Given data =
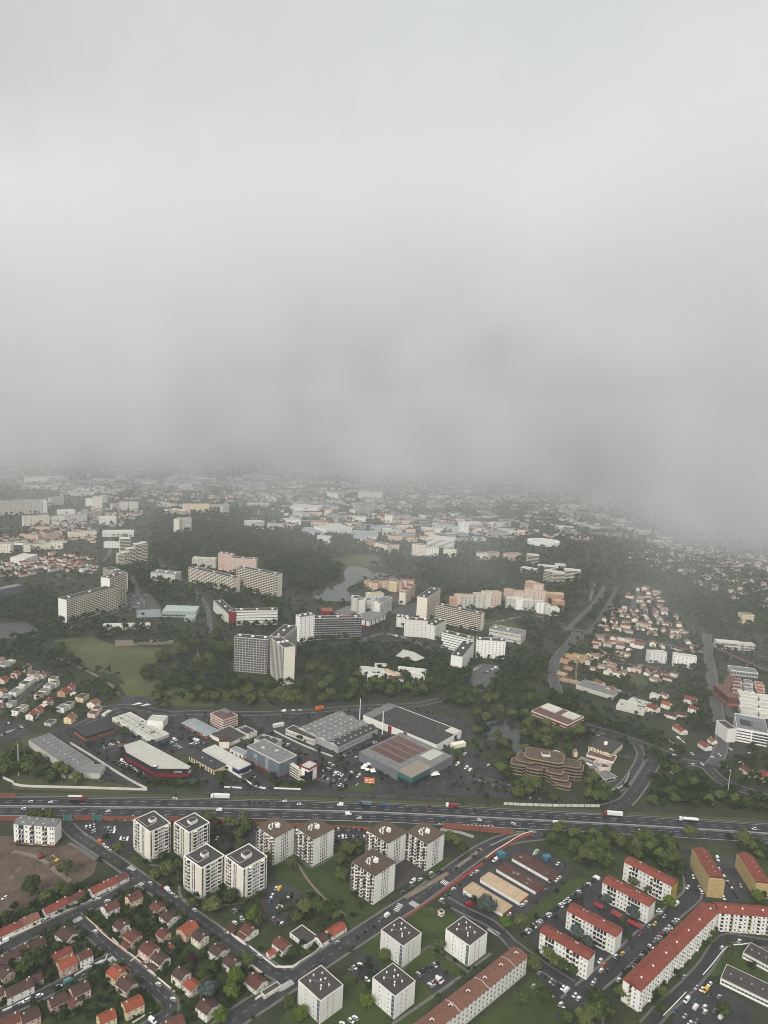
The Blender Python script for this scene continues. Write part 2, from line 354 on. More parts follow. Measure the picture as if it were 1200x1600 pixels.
patch('lawn', 'lawn', 0.033, 'lawn in front of the long pink roofed block', *zl('c', -150, 1080, 60, 930, 160, 830, 260, 960, 300, 1080))
patch('lawn', 'lawn', 0.033, 'lawn of the low school buildings', *zl('I', 830, 960, 1000, 900, 1250, 1000, 1250, 1300, 830, 1120, 700, 1130))
patch('field', 'field', 0.03, 'pale green sports field among trees', *zl('g', 250, 480, 430, 465, 540, 506, 760, 516, 735, 585, 660, 640, 690, 690, 600, 690, 540, 640, 430, 625, 330, 560))
patch('field', 'field', 0.031, 'green meadow on the far lake shore', *zl('h', 330, 125, 430, 85, 570, 80, 600, 130, 500, 138, 440, 135))
patch('pitch', 'gravel', 0.032, 'narrow brown pitch behind the sports field', *zl('g', 540, 480, 830, 478, 815, 500, 540, 508))
patch('pitch', 'asphalt_worn', 0.032, 'dark oval track at the edge of the sports ground', *zl('g', -40, 405, 120, 395, 175, 430, 180, 465, -40, 475))
patch('lawn', 'field', 0.03, 'green behind the far right suburb school', *zl('S', 560, 250, 700, 260, 740, 330, 620, 360))
patch('lawn', 'lawn', 0.032, 'grass island between the industrial roads', *zl('M', 650, 150, 720, 95, 830, 110, 800, 200, 700, 215))
patch('lawn', 'field', 0.032, 'grass beside the cream slab', *zl('h', 1060, 380, 1200, 395, 1260, 440, 1060, 420))
patch('garden', 'garden', 0.02, 'gardens of the small houses between their streets', *zl('a', -60, 720, 220, 640, 640, 440, 700, 470, 930, 640, 1230, 850, 1180, 1130, -60, 1130), keep=False)
patch('garden', 'garden', 0.022, 'green ground round the white towers', *zl('a', 560, 330, 640, 290, 1010, 290, 1240, 330, 1260, 480, 1240, 800, 940, 590, 700, 420), keep=False)
patch('garden', 'garden', 0.024, 'green ground between the red roofed blocks and the motorway', *zl('c', 130, 200, 420, 190, 830, 260, 1240, 300, 1240, 520, 900, 500, 700, 600, 300, 330), keep=False)
patch('garden', 'garden', 0.021, 'gardens round the farmhouse', *zl('b', -20, 640, 120, 600, 240, 580, 480, 640, 400, 720, 170, 830, 50, 770), keep=False)
patch('garden', 'garden', 0.026, 'green ground below the long red roofed block', *zl('I', 60, 1400, 230, 1400, 780, 760, 1250, 790, 1250, 860, 880, 830, 600, 1150, 330, 1500, 60, 1500), keep=False)
patch('verge', 'lawn', 0.06, 'planted verge in front of the red and black shop', *zl('L', 20, 380, 330, 560, 620, 640, 990, 640, 1010, 690, 600, 690, 380, 660, 0, 430), keep=False)
patch('verge', 'lawn', 0.061, 'planted bank before the red portal office', *zl('M', 740, 600, 800, 680, 1000, 690, 1060, 640, 1000, 620, 840, 630), keep=False)
patch('verge', 'dry_grass', 0.062, 'weedy ground behind the yellow workshop', *zl('L', 640, 290, 820, 230, 880, 290, 850, 340, 880, 420, 700, 330), keep=False)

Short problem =
Produce an exact copy of each line of data, skipping embedded images.

Problem solution =
The Blender Python script for this scene continues. Write part 2, from line 354 on. More parts follow. Measure the picture as if it were 1200x1600 pixels.
patch('lawn', 'lawn', 0.033, 'lawn in front of the long pink roofed block', *zl('c', -150, 1080, 60, 930, 160, 830, 260, 960, 300, 1080))
patch('lawn', 'lawn', 0.033, 'lawn of the low school buildings', *zl('I', 830, 960, 1000, 900, 1250, 1000, 1250, 1300, 830, 1120, 700, 1130))
patch('field', 'field', 0.03, 'pale green sports field among trees', *zl('g', 250, 480, 430, 465, 540, 506, 760, 516, 735, 585, 660, 640, 690, 690, 600, 690, 540, 640, 430, 625, 330, 560))
patch('field', 'field', 0.031, 'green meadow on the far lake shore', *zl('h', 330, 125, 430, 85, 570, 80, 600, 130, 500, 138, 440, 135))
patch('pitch', 'gravel', 0.032, 'narrow brown pitch behind the sports field', *zl('g', 540, 480, 830, 478, 815, 500, 540, 508))
patch('pitch', 'asphalt_worn', 0.032, 'dark oval track at the edge of the sports ground', *zl('g', -40, 405, 120, 395, 175, 430, 180, 465, -40, 475))
patch('lawn', 'field', 0.03, 'green behind the far right suburb school', *zl('S', 560, 250, 700, 260, 740, 330, 620, 360))
patch('lawn', 'lawn', 0.032, 'grass island between the industrial roads', *zl('M', 650, 150, 720, 95, 830, 110, 800, 200, 700, 215))
patch('lawn', 'field', 0.032, 'grass beside the cream slab', *zl('h', 1060, 380, 1200, 395, 1260, 440, 1060, 420))
patch('garden', 'garden', 0.02, 'gardens of the small houses between their streets', *zl('a', -60, 720, 220, 640, 640, 440, 700, 470, 930, 640, 1230, 850, 1180, 1130, -60, 1130), keep=False)
patch('garden', 'garden', 0.022, 'green ground round the white towers', *zl('a', 560, 330, 640, 290, 1010, 290, 1240, 330, 1260, 480, 1240, 800, 940, 590, 700, 420), keep=False)
patch('garden', 'garden', 0.024, 'green ground between the red roofed blocks and the motorway', *zl('c', 130, 200, 420, 190, 830, 260, 1240, 300, 1240, 520, 900, 500, 700, 600, 300, 330), keep=False)
patch('garden', 'garden', 0.021, 'gardens round the farmhouse', *zl('b', -20, 640, 120, 600, 240, 580, 480, 640, 400, 720, 170, 830, 50, 770), keep=False)
patch('garden', 'garden', 0.026, 'green ground below the long red roofed block', *zl('I', 60, 1400, 230, 1400, 780, 760, 1250, 790, 1250, 860, 880, 830, 600, 1150, 330, 1500, 60, 1500), keep=False)
patch('verge', 'lawn', 0.06, 'planted verge in front of the red and black shop', *zl('L', 20, 380, 330, 560, 620, 640, 990, 640, 1010, 690, 600, 690, 380, 660, 0, 430), keep=False)
patch('verge', 'lawn', 0.061, 'planted bank before the red portal office', *zl('M', 740, 600, 800, 680, 1000, 690, 1060, 640, 1000, 620, 840, 630), keep=False)
patch('verge', 'dry_grass', 0.062, 'weedy ground behind the yellow workshop', *zl('L', 640, 290, 820, 230, 880, 290, 850, 340, 880, 420, 700, 330), keep=False)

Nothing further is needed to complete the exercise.